Well, but doesn't let itself create a new implicit scope, from the point of the let statement to the end of the scope the statement is in? It seems to me that here let is indeed acting on things outside of lets own implicit lexical scope.


They are in the same lexical scope.

Inside a lexical scope, all matching variable names refer to the same variable. Because they are in the same lexical scope, all instances of the variable name "x" refer to the same variable.

Separate (but related) to this is the concept of where it is valid to dereference variables (this is where my knowledge breaks down - is there an accepted term for this?). Javascript says that for variables declared with "var", it is always valid to dereference them, but it might dereference to "undefined". For variables declared with "let", it is only valid to dereference variables in the lexical scope. In addition to this, it defines a "temporal dead zone", which covers the span between the start of the lexical scope and the "let" declaration. This isn't a novel thing - other languages do it, though they may use different terminology.

It's this "temporal dead zone" that you seem to be referring to when you say it's creating a new implicit scope.
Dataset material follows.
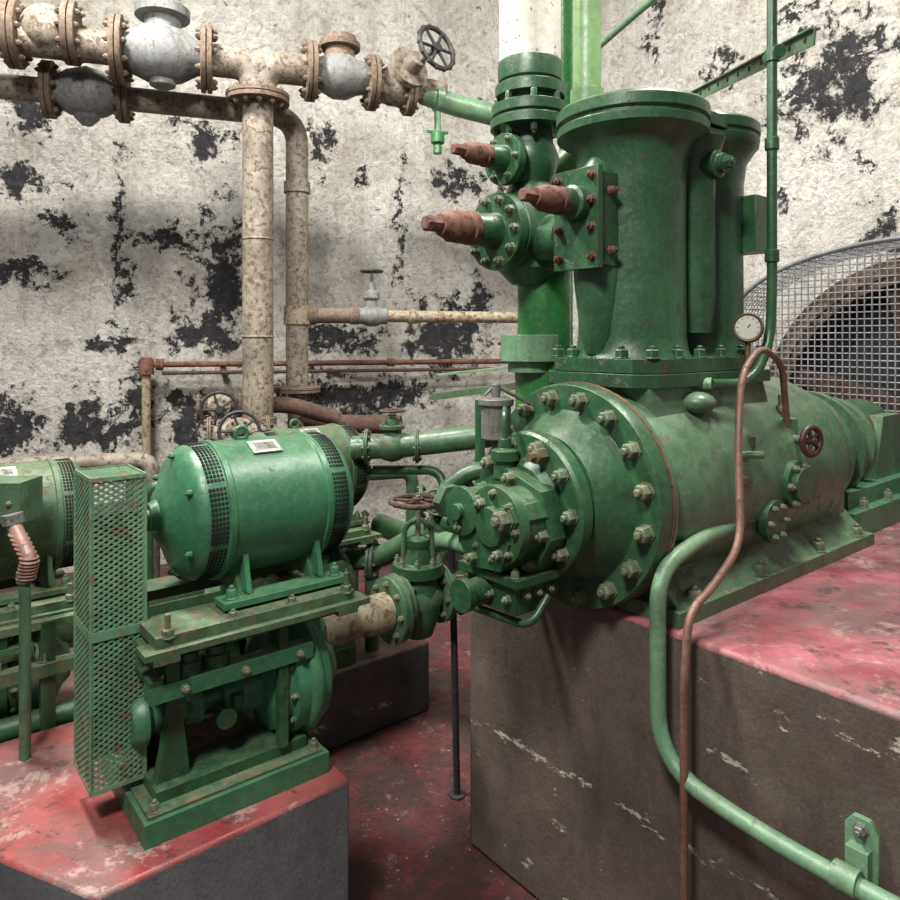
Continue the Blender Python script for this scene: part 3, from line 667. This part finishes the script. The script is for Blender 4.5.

It's still impossible for a let declaration to affect anything outside of its lexical scope. If it's shadowing a variable name in a parent scope, what it can do is stop variable names earlier in the scope from referring to the parent scope and make it refer to the variable in inner scope. This may seem like a problem, but most other languages will do the same thing (C++, Java, C#, Python, Ruby etc.) and I've never seen it be much of an issue.


I understand, but I believe this still happens only within the lexical scope where the variable has been defined with let.

TBH, It doesn't bother me at all. I think I can even go ahead and say the latter makes much more sense. Using the former one is abusing the weaknesses of the language that has come along with it throughout its history.

We have been whining about the bad parts of JavaScript for a long, long time and I think these changes are for the better for all of us.


> I understand, but I believe this still happens only within the lexical scope where the variable has been defined with let.

Doesn't let itself introduce a new, implicit, scope? Here it seems let acts on things outside its own scope, which seems at least ugly.